Why Your Solar Panels Don't Need 'Fresh' Sunlight
The '100,000-year-old sunlight' sales pitch is a myth used to justify premium pricing—panel efficiency depends only on light intensity and spectrum.
This article debunks a common solar sales tactic that claims older sunlight reduces panel efficiency. While photons do take roughly 100,000 years to escape the sun's core, this has zero impact on panel performance. What actually matters is light intensity and spectral distribution—factors that remain constant across all installations. The author recommends using NREL's PVWatts calculator and focusing on practical considerations like sun-hours, system sizing, and available incentives rather than scientific trivia.
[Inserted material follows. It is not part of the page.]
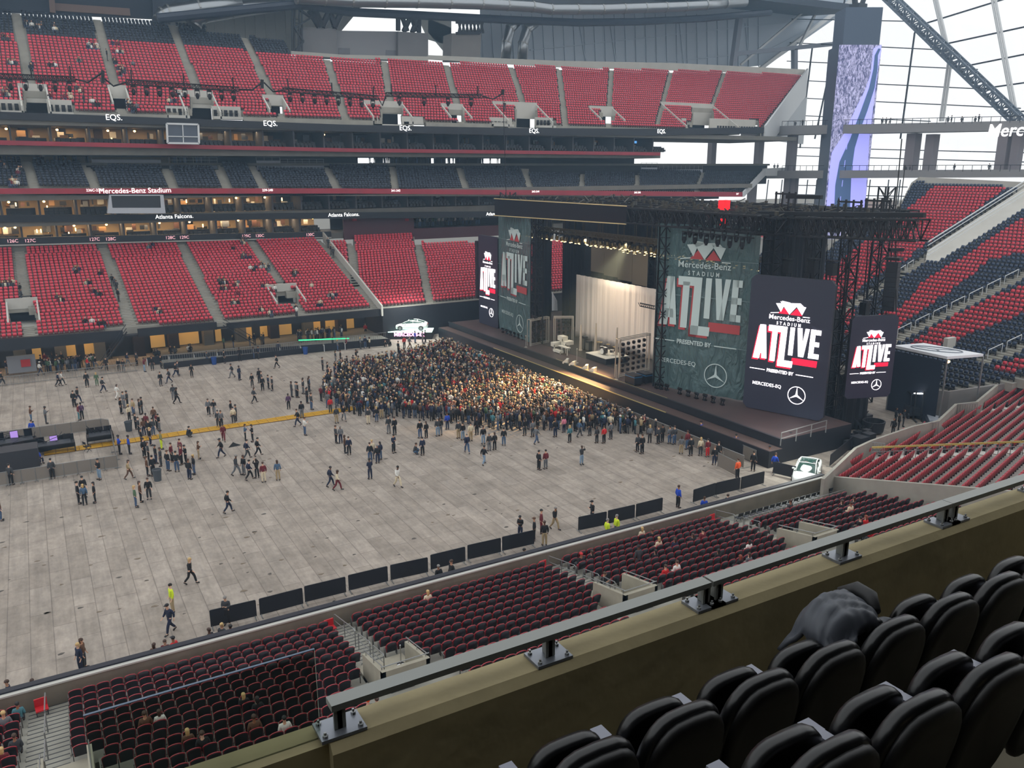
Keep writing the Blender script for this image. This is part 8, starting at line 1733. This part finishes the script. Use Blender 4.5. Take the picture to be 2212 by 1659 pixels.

The installer who casually mentions that sunlight reaching your roof is "100,000 years old" isn't demonstrating expertise. He's testing whether you'll pay extra for a problem that doesn't exist. Here's the actual physics: photons generated in the Sun's core do spend roughly 100,000 years random-walking through dense plasma before reaching the surface, then eight minutes traveling through space to Earth. It's a genuine and fascinating detail about stellar physics. It also has precisely nothing to do with how much electricity your panels produce. When a salesperson brings this up, what they're often exploiting is the gap between "sounds authoritative" and "affects your system." The jargon creates an illusion of superior technical knowledge—one that might justify premium pricing for "optimized" panels or special coatings that supposedly capture "fresher" light. The industry-standard tool for estimating solar production is NREL's PVWatts calculator. It asks for your address, system size, panel tilt, and azimuth. It pulls local weather data and shading factors. Nowhere in its inputs will you find photon age, photon "freshness," or any characteristic of light beyond its intensity and spectral distribution—the same intensity and spectrum that reaches every panel on your block. The three factors that actually determine your return on investment are your local sun-hours and shading conditions, whether the system size matches your usage patterns, and the incentives and financing available in your area. The federal tax credit covers 30% of residential solar and storage costs—that number belongs in your calculations. Photon age doesn't. Most installers are honest professionals who will walk you through these practical considerations. The few who reach for scientific trivia during a sales pitch deserve a simple response: "Photon age doesn't affect panel performance." If they push back, you've learned something useful about who you're dealing with.